Summary of key points
- Equity market valuations have improved in the USA, Australia and Europe as bond yields declined and long term earnings per share growth improved.
- China is taking steps to carefully rein in its credit growth without triggering too sharp a reduction in growth.
- In Australia the RBA left its short-term official rate unchanged at the record low of 1.5% p.a. again while the Federal Government Budget tacitly envisages larger deficits for longer.
- The new bank levy contained in the Budget will have little if any adverse effect on bank profits and shareholder returns as they pass on the costs to borrowers and depositors.

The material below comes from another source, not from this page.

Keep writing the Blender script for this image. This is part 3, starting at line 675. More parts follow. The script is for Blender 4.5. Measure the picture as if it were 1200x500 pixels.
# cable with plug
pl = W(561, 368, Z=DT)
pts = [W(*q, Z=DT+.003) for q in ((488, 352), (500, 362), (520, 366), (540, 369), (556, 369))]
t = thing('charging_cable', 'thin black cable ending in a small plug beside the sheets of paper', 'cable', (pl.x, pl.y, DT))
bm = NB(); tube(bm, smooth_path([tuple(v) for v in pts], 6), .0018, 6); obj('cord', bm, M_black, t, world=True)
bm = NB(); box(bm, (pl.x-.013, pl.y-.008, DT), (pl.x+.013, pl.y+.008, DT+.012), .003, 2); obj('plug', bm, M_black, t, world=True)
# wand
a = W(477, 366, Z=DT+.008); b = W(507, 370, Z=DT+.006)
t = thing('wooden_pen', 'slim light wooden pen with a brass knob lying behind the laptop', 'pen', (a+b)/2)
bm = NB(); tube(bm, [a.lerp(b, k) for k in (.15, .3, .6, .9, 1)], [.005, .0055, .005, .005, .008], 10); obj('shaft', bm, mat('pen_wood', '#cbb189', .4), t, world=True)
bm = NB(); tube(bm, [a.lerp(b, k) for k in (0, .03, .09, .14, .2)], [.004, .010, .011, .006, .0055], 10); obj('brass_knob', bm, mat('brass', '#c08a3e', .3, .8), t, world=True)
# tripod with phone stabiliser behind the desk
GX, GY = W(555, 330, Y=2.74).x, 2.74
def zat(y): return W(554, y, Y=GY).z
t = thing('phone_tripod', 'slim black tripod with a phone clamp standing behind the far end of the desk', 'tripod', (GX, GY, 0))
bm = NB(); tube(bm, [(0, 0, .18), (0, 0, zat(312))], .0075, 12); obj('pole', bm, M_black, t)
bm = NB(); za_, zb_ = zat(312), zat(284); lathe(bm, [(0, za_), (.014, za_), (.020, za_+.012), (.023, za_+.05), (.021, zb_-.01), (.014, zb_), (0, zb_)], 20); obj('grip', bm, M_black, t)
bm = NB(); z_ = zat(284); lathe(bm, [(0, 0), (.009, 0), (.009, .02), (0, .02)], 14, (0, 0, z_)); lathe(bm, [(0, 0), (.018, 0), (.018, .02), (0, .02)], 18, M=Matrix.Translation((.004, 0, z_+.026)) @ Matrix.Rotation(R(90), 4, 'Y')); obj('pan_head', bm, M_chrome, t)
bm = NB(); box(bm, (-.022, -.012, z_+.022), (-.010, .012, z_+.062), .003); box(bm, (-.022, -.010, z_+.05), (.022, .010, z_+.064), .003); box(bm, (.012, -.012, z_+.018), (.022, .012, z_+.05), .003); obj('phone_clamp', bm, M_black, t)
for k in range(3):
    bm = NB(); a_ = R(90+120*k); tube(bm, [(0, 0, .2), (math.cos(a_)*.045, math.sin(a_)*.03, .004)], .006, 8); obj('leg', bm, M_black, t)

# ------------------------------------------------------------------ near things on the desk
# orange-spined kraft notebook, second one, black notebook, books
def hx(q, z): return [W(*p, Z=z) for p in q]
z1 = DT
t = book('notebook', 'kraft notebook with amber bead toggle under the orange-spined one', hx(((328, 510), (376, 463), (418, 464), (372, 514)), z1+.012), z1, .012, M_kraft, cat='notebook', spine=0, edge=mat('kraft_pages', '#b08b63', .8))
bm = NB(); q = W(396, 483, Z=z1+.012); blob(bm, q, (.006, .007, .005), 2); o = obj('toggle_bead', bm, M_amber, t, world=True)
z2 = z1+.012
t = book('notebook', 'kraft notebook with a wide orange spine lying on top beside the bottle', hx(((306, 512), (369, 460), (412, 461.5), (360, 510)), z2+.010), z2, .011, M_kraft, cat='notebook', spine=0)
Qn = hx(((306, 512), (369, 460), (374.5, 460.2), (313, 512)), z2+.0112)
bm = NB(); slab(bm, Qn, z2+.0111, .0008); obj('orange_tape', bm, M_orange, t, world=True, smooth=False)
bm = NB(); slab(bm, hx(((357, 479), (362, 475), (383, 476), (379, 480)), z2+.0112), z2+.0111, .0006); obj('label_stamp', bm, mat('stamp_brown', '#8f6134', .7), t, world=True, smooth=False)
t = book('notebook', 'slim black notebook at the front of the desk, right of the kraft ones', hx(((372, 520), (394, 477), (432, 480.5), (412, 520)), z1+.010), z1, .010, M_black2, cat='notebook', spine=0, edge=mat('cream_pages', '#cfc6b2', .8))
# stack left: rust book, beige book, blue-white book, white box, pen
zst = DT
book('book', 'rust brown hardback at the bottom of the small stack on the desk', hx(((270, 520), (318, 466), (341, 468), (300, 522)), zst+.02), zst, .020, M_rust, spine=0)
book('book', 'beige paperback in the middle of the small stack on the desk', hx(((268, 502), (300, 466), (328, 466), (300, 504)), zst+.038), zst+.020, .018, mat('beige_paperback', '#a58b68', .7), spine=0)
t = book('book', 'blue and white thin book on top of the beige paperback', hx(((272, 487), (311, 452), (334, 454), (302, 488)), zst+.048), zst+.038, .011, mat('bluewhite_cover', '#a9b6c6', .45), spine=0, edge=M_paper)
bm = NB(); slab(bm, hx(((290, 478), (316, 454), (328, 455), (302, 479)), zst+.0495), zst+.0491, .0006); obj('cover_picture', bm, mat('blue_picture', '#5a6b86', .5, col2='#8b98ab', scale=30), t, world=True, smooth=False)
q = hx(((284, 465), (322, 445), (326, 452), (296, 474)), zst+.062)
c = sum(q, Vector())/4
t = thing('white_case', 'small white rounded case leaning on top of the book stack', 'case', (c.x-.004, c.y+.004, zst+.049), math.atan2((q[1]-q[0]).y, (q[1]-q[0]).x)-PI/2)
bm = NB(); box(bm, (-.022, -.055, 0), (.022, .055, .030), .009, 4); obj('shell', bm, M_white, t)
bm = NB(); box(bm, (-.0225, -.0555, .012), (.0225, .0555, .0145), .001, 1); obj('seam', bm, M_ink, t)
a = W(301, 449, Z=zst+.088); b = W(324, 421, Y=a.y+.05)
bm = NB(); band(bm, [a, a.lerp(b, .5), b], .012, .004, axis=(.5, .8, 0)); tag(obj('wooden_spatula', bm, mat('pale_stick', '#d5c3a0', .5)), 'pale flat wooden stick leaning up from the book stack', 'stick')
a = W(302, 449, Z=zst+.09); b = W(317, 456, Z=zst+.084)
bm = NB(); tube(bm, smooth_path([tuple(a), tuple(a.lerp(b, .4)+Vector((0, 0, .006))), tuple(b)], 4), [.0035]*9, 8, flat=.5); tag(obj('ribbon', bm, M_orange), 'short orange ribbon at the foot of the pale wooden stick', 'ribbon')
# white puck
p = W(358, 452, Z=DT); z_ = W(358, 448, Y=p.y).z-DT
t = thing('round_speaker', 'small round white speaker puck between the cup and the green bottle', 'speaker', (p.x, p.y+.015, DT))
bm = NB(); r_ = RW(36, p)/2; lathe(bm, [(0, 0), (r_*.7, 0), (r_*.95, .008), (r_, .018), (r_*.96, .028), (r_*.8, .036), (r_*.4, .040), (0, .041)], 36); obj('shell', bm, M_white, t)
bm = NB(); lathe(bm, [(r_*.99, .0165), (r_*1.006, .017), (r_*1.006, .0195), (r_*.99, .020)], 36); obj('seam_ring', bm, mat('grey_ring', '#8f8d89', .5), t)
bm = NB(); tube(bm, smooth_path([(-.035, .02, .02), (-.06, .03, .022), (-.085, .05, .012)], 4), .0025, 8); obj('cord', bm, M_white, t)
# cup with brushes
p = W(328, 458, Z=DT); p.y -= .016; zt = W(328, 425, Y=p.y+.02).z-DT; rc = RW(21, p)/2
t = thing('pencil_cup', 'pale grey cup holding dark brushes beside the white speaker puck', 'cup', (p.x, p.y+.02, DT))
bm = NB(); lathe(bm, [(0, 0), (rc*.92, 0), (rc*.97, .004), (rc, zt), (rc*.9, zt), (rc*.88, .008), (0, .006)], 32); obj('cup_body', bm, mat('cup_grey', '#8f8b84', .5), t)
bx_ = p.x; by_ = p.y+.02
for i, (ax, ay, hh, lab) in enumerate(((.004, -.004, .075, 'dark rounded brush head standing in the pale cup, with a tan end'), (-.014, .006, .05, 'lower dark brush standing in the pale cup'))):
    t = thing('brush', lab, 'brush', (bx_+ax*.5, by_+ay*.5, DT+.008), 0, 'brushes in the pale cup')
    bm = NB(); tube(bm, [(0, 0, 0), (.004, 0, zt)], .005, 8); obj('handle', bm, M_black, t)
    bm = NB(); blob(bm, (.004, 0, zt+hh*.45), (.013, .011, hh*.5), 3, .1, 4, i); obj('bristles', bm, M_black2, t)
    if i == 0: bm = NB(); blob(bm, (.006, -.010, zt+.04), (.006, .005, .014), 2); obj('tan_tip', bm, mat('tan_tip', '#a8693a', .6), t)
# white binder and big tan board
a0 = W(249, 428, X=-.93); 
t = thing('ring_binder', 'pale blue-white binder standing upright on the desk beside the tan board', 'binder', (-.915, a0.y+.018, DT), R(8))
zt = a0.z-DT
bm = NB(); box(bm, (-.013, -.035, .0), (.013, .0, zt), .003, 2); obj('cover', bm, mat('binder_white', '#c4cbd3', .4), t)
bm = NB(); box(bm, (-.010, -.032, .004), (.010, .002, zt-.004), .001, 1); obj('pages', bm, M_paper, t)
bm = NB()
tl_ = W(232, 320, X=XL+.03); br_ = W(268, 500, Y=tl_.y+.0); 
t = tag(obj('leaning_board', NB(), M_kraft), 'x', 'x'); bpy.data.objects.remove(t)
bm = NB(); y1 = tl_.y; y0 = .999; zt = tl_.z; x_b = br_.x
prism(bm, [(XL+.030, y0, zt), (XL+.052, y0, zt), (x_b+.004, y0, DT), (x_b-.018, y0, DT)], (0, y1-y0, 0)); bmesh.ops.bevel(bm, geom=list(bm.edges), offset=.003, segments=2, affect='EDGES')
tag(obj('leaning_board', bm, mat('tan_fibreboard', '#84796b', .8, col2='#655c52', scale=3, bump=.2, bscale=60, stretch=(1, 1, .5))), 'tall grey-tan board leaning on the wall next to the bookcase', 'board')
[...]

- In our mainstream scenario we are assuming that the ten year Australian bond yield will rise from the current 2.5% p.a. to around 3.3% p.a. This provides a buffer of safety in our forecasts.
- Our valuation work combined with an assessment of the momentum and qualitative factors indicates that it is still appropriate to hold a neutral or benchmark allocation to Australian and International equities and an underweight to Property and Fixed Interest.
Risk factors to be aware of include:
- Any deadlock that emerges between the US Congress and the President in the implementation of the tax cuts that have been factored into US equity prices or any stalling of the continuing budget resolution that may cause a Federal government shutdown at the end of September.
- Any economic policy stumble by the Chinese leadership in the run to the 19th Party Congress later this year such as choking off credit and lending to loss making state enterprises too quickly.